What do the Rohingya genocide, witch-hunts, and agro-pastoral conflicts all have in common?
These are all violent land seizures, triggered by economic shocks, justified through vilification, controlled by exclusionary institutions. Let me explain, by discussing three excellent Economics papers.
The Rohingya Genocide
A new paper on the Rohingya genocide has rocked my priors. I thought this persecution was motivated by religion. Actually, it may have been more materialist.
Davis, Lopez-Pena, Mobarak and Wen (2023) leverage price fluctuations for rice (the local staple crop). They find that state violence against ethnic minorities increased when expropriation was most profitable. State-perpetrated looting increased in rice-growing areas precisely when rice prices rose.
Ideological persuasion legitimise attacks on the Muslim minority. Myanmar’s military propagated hate in order to incite rape, murder and religious persecution. A UN fact-finding mission found that this was facilitated by Facebook.
Land grabs may have been motivated by economics; propaganda made it seem righteous.
Witch hunts
Hundreds of witches are killed every year in Tanzania. Elderly women are demonised and killed by their own relatives. Witch murders double - finds Edward Miguel - in years with extreme rainfall (droughts and floods).
Witch-hunts may have also facilitated the transition from matriliny to patriliny. Govind Kelkar and Dev Nathan find that witch-killings often involve seizures of land. Just like Myanmar, vilification legitimised property grabbing.
Culture matters, of course. Most Tanzanians believe in witchcraft. Communities only tolerate these killings because they fear witchcraft as dangerous. “In the Sukuma community, if you kill a witch it is not really considered a crime. It’s like you are doing something for the community”.
A new cross-national analysis by Gersham suggests that witchcraft beliefs are more prevalent in places with weak rule of law, cultural tightness and zero-sum mindsets (one person’s gain is always someone else’s loss).
Farmer-herder conflicts
Nigeria’s religious conflicts go back at least two hundred years (see excellent books by Ousmane Kane, Olefumi Vaughan, and Moses Ochonu). Climate breakdown may be making it worse.

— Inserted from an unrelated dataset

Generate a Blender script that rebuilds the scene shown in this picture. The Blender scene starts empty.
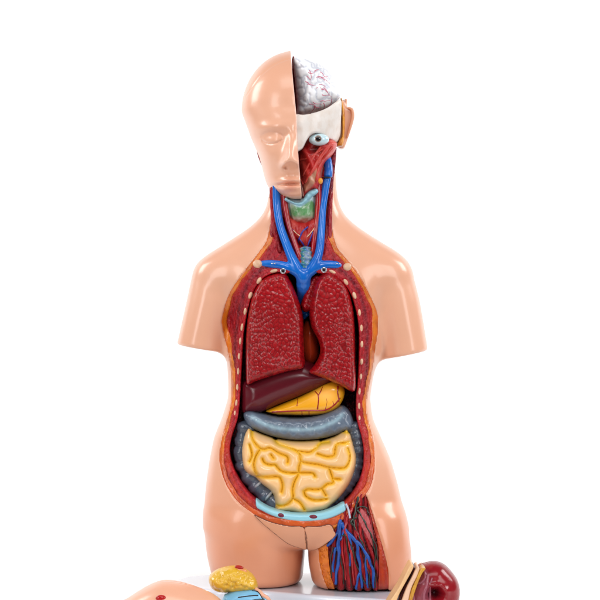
import bpy, math, random
import numpy as np
random.seed(3)
rng = np.random.RandomState(5)
D = 1800.0                       # camera distance in millimetres (world = millimetres / 1000)
scene = bpy.context.scene
COL = scene.collection

# ------------------------------------------------------------------ helpers
def s_(Y): return (D + Y) / D
def W(px, py, Y):
    s = s_(Y); return ((px - 300) * s, Y, (300 - py) * s)
def lin(c):
    c = np.asarray(c, float) / 255.0
    return np.where(c <= 0.04045, c / 12.92, ((c + 0.055) / 1.055) ** 2.4)

def spline(pts, n=6, closed=True):
    P = np.asarray(pts, float); m = len(P); out = []
    rngi = range(m) if closed else range(m - 1)
    for i in rngi:
        if closed: p0, p1, p2, p3 = P[i-1], P[i], P[(i+1) % m], P[(i+2) % m]
        else: p0, p1, p2, p3 = P[max(i-1, 0)], P[i], P[i+1], P[min(i+2, m-1)]
        for k in range(n):
            t = k / n
            out.append(0.5*((2*p1)+(-p0+p2)*t+(2*p0-5*p1+4*p2-p3)*t*t+(-p0+3*p1-3*p2+p3)*t**3))
    if not closed: out.append(P[-1])
    return np.array(out)

def PG(pts, Y, smooth=True, n=5):
    """outline traced in picture millimetres -> XZ outline at depth Y"""
    P = spline(pts, n) if smooth else np.asarray(pts, float)
    s = s_(Y)
    return np.stack([(P[:, 0]-300)*s, (300-P[:, 1])*s], 1)

def poly2d(P, X, Z):
    X, Z = np.broadcast_arrays(X, Z)
    d = np.full(X.shape, 1e9); sgn = np.ones(X.shape)
    n = len(P)
    for i in range(n):
        ax, az = P[i-1]; bx, bz = P[i]
        ex, ez = bx-ax, bz-az
        wx, wz = X-ax, Z-az
        t = np.clip((wx*ex+wz*ez)/(ex*ex+ez*ez+1e-9), 0, 1)
        qx, qz = wx-ex*t, wz-ez*t
        d = np.minimum(d, qx*qx+qz*qz)
        c = ((az <= Z) != (bz <= Z))
        if abs(ez) > 1e-12:
            xi = ax+(Z-az)*ex/ez
            sgn = np.where(c & (X < xi), -sgn, sgn)
    return sgn*np.sqrt(d)

def line2d(P, X, Z):
    X, Z = np.broadcast_arrays(X, Z)
    d = np.full(X.shape, 1e9)
    for i in range(1, len(P)):
        ax, az = P[i-1]; bx, bz = P[i]
        ex, ez = bx-ax, bz-az
        t = np.clip(((X-ax)*ex+(Z-az)*ez)/(ex*ex+ez*ez+1e-9), 0, 1)
        d = np.minimum(d, (X-ax-ex*t)**2+(Z-az-ez*t)**2)
    return np.sqrt(d)

def smin(a, b, k):
    h = np.clip(0.5+0.5*(b-a)/k, 0, 1)
    return b*(1-h)+a*h-k*h*(1-h)
def smax(a, b, k): return -smin(-a, -b, k)
def sstep(a, b, x):
    t = np.clip((x-a)/(b-a), 0, 1); return t*t*(3-2*t)

class Loft:
    """stack of superellipse sections; rows (py, xl, xr, yf, yb)"""
    def __init__(s, rows, n=2.3, sm=5.0, yc=0.0):
        R = np.array(sorted(rows), float)
        z = 300-R[:, 0]; o = np.argsort(z); z = z[o]; R = R[o]
        s.z = np.arange(z[0]-10, z[-1]+10, 1.0)
        ker = np.exp(-0.5*(np.arange(-15, 16)/sm)**2); ker /= ker.sum()
        def f(c):
            v = np.interp(s.z, z, c)
            return np.convolve(np.pad(v, 15, mode='edge'), ker, 'valid')
        s.xl, s.xr, s.yf, s.yb = f(R[:, 1]-300), f(R[:, 2]-300), f(R[:, 3]), f(R[:, 4])
        s.n = n; s.yc = yc; s.z0 = z[0]; s.z1 = z[-1]
    def __call__(s, X, Y, Z):
        xl = np.interp(Z, s.z, s.xl); xr = np.interp(Z, s.z, s.xr)
        yf = np.interp(Z, s.z, s.yf); yb = np.interp(Z, s.z, s.yb)
        a = (xr-xl)/2; cx = (xr+xl)/2
        y = Y-s.yc
        b = np.where(y < 0, s.yc-yf, yb-s.yc)
        u = np.abs(X-cx)/a; v = np.abs(y)/b
        r = (u**s.n+v**s.n)**(1/s.n)
        return (r-1)*np.minimum(a, b)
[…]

Desertification is pushing nomadic herders further south, in the search for fertile pasture - explain Eoin McGuirk and Nathan Nunn. Where their cattle graze, crops are destroyed. Farmers fight back and violence escalates. Thousands are being killed. Since pastoralists are mostly Muslim and farmers are Christian, economic struggles then take on the mantle of religion.
Institutions also matter.
Only in polities where pastoralists are politically excluded do droughts massively exacerbate agro-pastoral conflicts. The economically-motivated and ideologically-justified persecutions of the Rohingya were likewise facilitated by exclusionary institutions. Since 1982, they have been denied citizenship rights. Over in Tanzania, all-male sungu-sungu councils authorise witch-hunts - as a central part of their role in ensuring village security.
Corporate algorithms can also be conceptualised as a kind of institution. By favouring inflammatory content, nurturing filter bubbles and creating falsehoods, these too function as online ‘rules of the game’.
So what do the Rohingya genocide, witch-hunts and agro-pastoral conflicts have in common? All these fights for land are triggered by economic shocks. But communities only tolerate violence against a very specific group - which is a function of cultural persuasion and exclusionary institutions.
I have an as-yet unproven hypothesis at *all* wars are actually about resource conflicts, even the ones we think are about religion, even the Crusades. Religion is a huge part of people's identity and becomes a way to motivate and rally people, but resource conflict drives it all. Without resource conflict, people of different religions or ethnicities tolerate each other just fine.